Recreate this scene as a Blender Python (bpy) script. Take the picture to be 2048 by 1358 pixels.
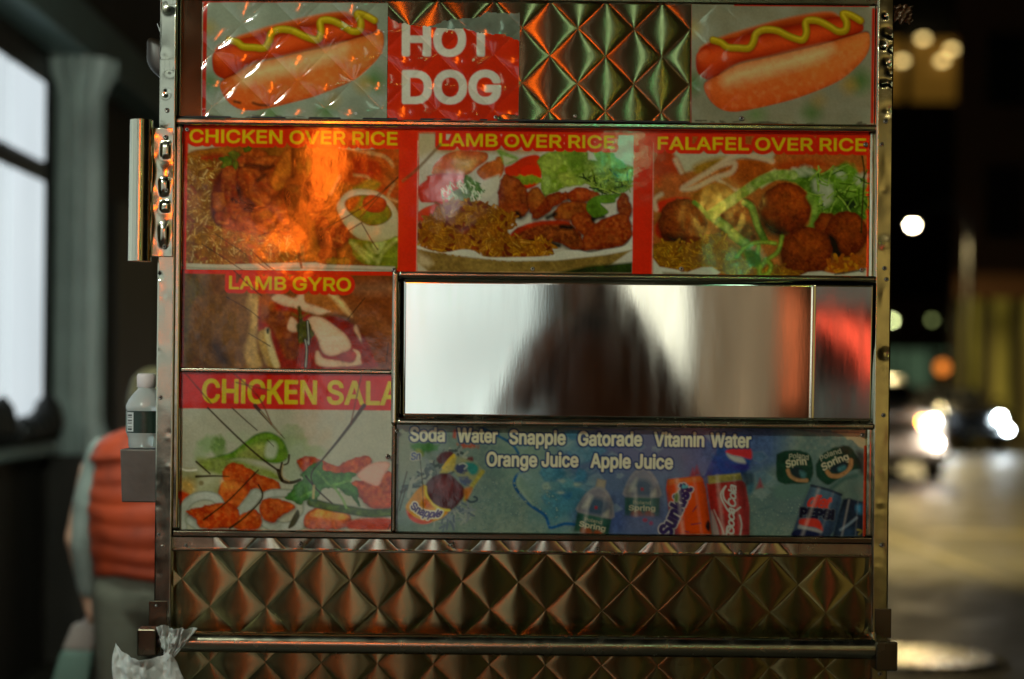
import bpy, bmesh, math, random
import numpy as np
from mathutils import Vector, Matrix

SKY_S = 0.0022
# ================================================================= camera, sky, exposure
for o in list(bpy.data.objects):
    bpy.data.objects.remove(o)
sc = bpy.context.scene
COL = sc.collection
FPX, CAM_D, CAM_H, THETA = 3400.0, 3.4, 1.5, 0.0105       # focal length in picture dots, distance to the cart wall, lens height, camera roll
cd = bpy.data.cameras.new('camera'); cam = bpy.data.objects.new('camera', cd); COL.objects.link(cam)
cd.sensor_width = 36.0; cd.lens = FPX * 36.0 / 2048.0
cd.shift_x = 51.0 / 2048.0; cd.shift_y = 86.0 / 2048.0
cd.clip_start = 0.05; cd.clip_end = 800.0
r_ = Vector((math.cos(THETA), 0, math.sin(THETA))); u_ = Vector((-math.sin(THETA), 0, math.cos(THETA))); b_ = Vector((0, -1, 0))
cam.matrix_world = Matrix(((r_.x, u_.x, b_.x, 0), (r_.y, u_.y, b_.y, -CAM_D), (r_.z, u_.z, b_.z, CAM_H), (0, 0, 0, 1)))
cd.dof.use_dof = True; cd.dof.focus_distance = CAM_D; cd.dof.aperture_fstop = cd.lens / 40.0; cd.dof.aperture_blades = 0
sc.camera = cam

w = bpy.data.worlds.new('World'); sc.world = w; w.use_nodes = True
nt = w.node_tree; nt.nodes.clear()
sky = nt.nodes.new('ShaderNodeTexSky'); sky.sky_type = 'NISHITA'; sky.sun_disc = False
SUN_EL, SUN_ROT = math.radians(1.5), math.radians(200)
sky.sun_elevation = SUN_EL; sky.sun_rotation = SUN_ROT
bgn = nt.nodes.new('ShaderNodeBackground'); bgn.inputs['Strength'].default_value = SKY_S
wo = nt.nodes.new('ShaderNodeOutputWorld')
nt.links.new(sky.outputs[0], bgn.inputs[0]); nt.links.new(bgn.outputs[0], wo.inputs[0])
sd = bpy.data.lights.new('moonlight', 'SUN'); sd.energy = 0.004; sd.angle = math.radians(0.5); sd.color = (0.8, 0.9, 1.0)
so = bpy.data.objects.new('moonlight', sd); COL.objects.link(so); so.rotation_euler = (math.radians(40), 0, math.radians(200)); so.location = (0, 0, 30)

sc.view_settings.view_transform = 'Standard'; sc.view_settings.look = 'None'
sc.view_settings.exposure = 0.0; sc.view_settings.gamma = 1.0; sc.view_settings.use_curve_mapping = False
sc.cycles.use_denoising = True
sc.cycles.max_bounces = 5; sc.cycles.glossy_bounces = 3; sc.cycles.diffuse_bounces = 2; sc.cycles.transmission_bounces = 6
sc.cycles.caustics_reflective = True; sc.cycles.sample_clamp_indirect = 3.0
sc.cycles.blur_glossy = 0.3

# ================================================================= helpers
def U(u): return (u - 973.0) / 1000.0                     # millimetre layout of the cart wall -> metres
def V(v): return CAM_H + (765.0 - v) / 1000.0
def U2(u, y): return U(u) * (CAM_D + y) / CAM_D              # the same for things that stand y metres off the wall
def V2(v, y): return CAM_H + (765.0 - v) / 1000.0 * (CAM_D + y) / CAM_D
def at(px, py, d):                                        # a point d metres in front of the lens
    dx, dy = px - 973.0, py - 765.0
    return Vector(((dx + THETA * dy) * d / FPX, d - CAM_D, CAM_H - (dy - THETA * dx) * d / FPX))

def mat(name, base=(.5, .5, .5), rough=.5, metal=0.0, vary=None, rvary=None, bump=None, emit=None, spec=None, coat=None, attr=None, trans=None, stretch=None, alpha=None, aniso=None):
    m = bpy.data.materials.new(name); m.use_nodes = True; n = m.node_tree; n.nodes.clear()
    out = n.nodes.new('ShaderNodeOutputMaterial'); p = n.nodes.new('ShaderNodeBsdfPrincipled'); n.links.new(p.outputs[0], out.inputs[0])
    p.inputs['Base Color'].default_value = (*base, 1); p.inputs['Roughness'].default_value = rough; p.inputs['Metallic'].default_value = metal
    tc = n.nodes.new('ShaderNodeTexCoord'); src = tc.outputs['Object']
    if stretch:
        mp = n.nodes.new('ShaderNodeMapping'); mp.inputs['Scale'].default_value = stretch; n.links.new(src, mp.inputs[0]); src2 = mp.outputs[0]
    else: src2 = src
    def noise(scale, det=3, s_=None):
        t = n.nodes.new('ShaderNodeTexNoise'); t.inputs['Scale'].default_value = scale; t.inputs['Detail'].default_value = det
        n.links.new(s_ or src, t.inputs['Vector']); return t.outputs[0]
    colsrc = None
    if attr:
        a = n.nodes.new('ShaderNodeAttribute'); a.attribute_name = attr; colsrc = a.outputs['Color']
        n.links.new(colsrc, p.inputs['Base Color'])
    if vary:
        mx = n.nodes.new('ShaderNodeMix'); mx.data_type = 'RGBA'
        rp = n.nodes.new('ShaderNodeValToRGB'); rp.color_ramp.elements[0].position = .3; rp.color_ramp.elements[1].position = .7
        n.links.new(noise(vary[0], 4), rp.inputs[0]); n.links.new(rp.outputs[0], mx.inputs[0])
        if colsrc:
            mu = n.nodes.new('ShaderNodeMix'); mu.data_type = 'RGBA'; mu.blend_type = 'MULTIPLY'; mu.inputs[0].default_value = 1
            n.links.new(colsrc, mu.inputs[6]); mu.inputs[7].default_value = (*vary[1], 1)
            n.links.new(mu.outputs[2], mx.inputs[7]); n.links.new(colsrc, mx.inputs[6])
        else:
            mx.inputs[6].default_value = (*base, 1); mx.inputs[7].default_value = (*vary[1], 1)
        n.links.new(mx.outputs[2], p.inputs['Base Color'])
    if rvary:
        mr = n.nodes.new('ShaderNodeMapRange'); mr.inputs[1].default_value = .3; mr.inputs[2].default_value = .7; mr.inputs[3].default_value = rvary[1]; mr.inputs[4].default_value = rvary[2]
        n.links.new(noise(rvary[0], 4, src2), mr.inputs[0]); n.links.new(mr.outputs[0], p.inputs['Roughness'])
    if bump:
        prev = None
        for bs, bst in (bump if isinstance(bump, list) else [bump]):
            b = n.nodes.new('ShaderNodeBump'); b.inputs['Strength'].default_value = bst; b.inputs['Distance'].default_value = .002
            n.links.new(noise(bs, 2, src2), b.inputs['Height'])
            if prev: n.links.new(prev, b.inputs['Normal'])
            prev = b.outputs[0]
        n.links.new(prev, p.inputs['Normal'])
    if emit:
        p.inputs['Emission Color'].default_value = (*emit[0], 1); p.inputs['Emission Strength'].default_value = emit[1]
        if len(emit) > 2:      # uneven interior light
            mr = n.nodes.new('ShaderNodeMapRange'); mr.inputs[1].default_value = .3; mr.inputs[2].default_value = .7; mr.inputs[3].default_value = emit[1] * emit[3]; mr.inputs[4].default_value = emit[1]
            n.links.new(noise(emit[2], 2, src2), mr.inputs[0]); n.links.new(mr.outputs[0], p.inputs['Emission Strength'])
    if spec is not None: p.inputs['Specular IOR Level'].default_value = spec
    if coat: p.inputs['Coat Weight'].default_value = coat[0]; p.inputs['Coat Roughness'].default_value = coat[1]
    if trans: p.inputs['Transmission Weight'].default_value = trans[0]; p.inputs['IOR'].default_value = trans[1]
    if aniso:
        cx = n.nodes.new('ShaderNodeCombineXYZ'); cx.inputs[2].default_value = 1.0; p.inputs['Anisotropic'].default_value = aniso; n.links.new(cx.outputs[0], p.inputs['Tangent'])
    if alpha is not None: p.inputs['Alpha'].default_value = alpha
    return m

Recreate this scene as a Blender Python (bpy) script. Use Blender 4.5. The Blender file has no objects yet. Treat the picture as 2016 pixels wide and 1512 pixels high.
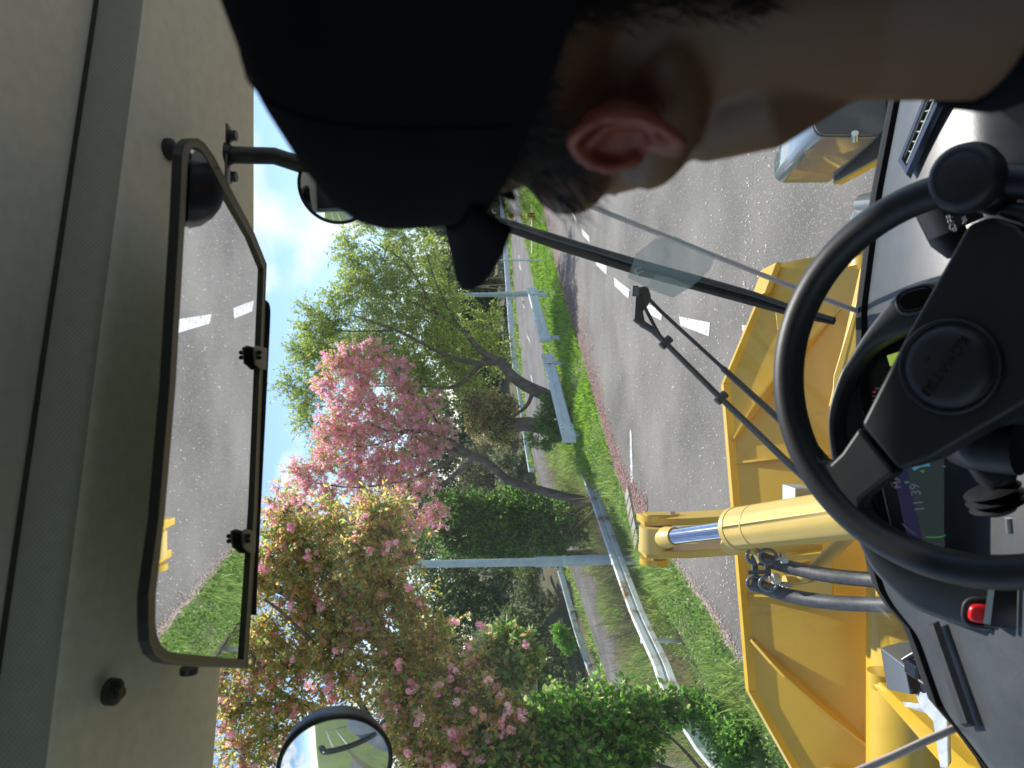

§ Objective: Your task is to return the lines above, from the first one up to and including the line containing "from mathutils import Vector, Matrix", minus any pictures.

§ Expected answer:
Recreate this scene as a Blender Python (bpy) script. Take the picture to be 2048 by 1358 pixels.
import bpy, bmesh, math, random
import numpy as np
from mathutils import Vector, Matrix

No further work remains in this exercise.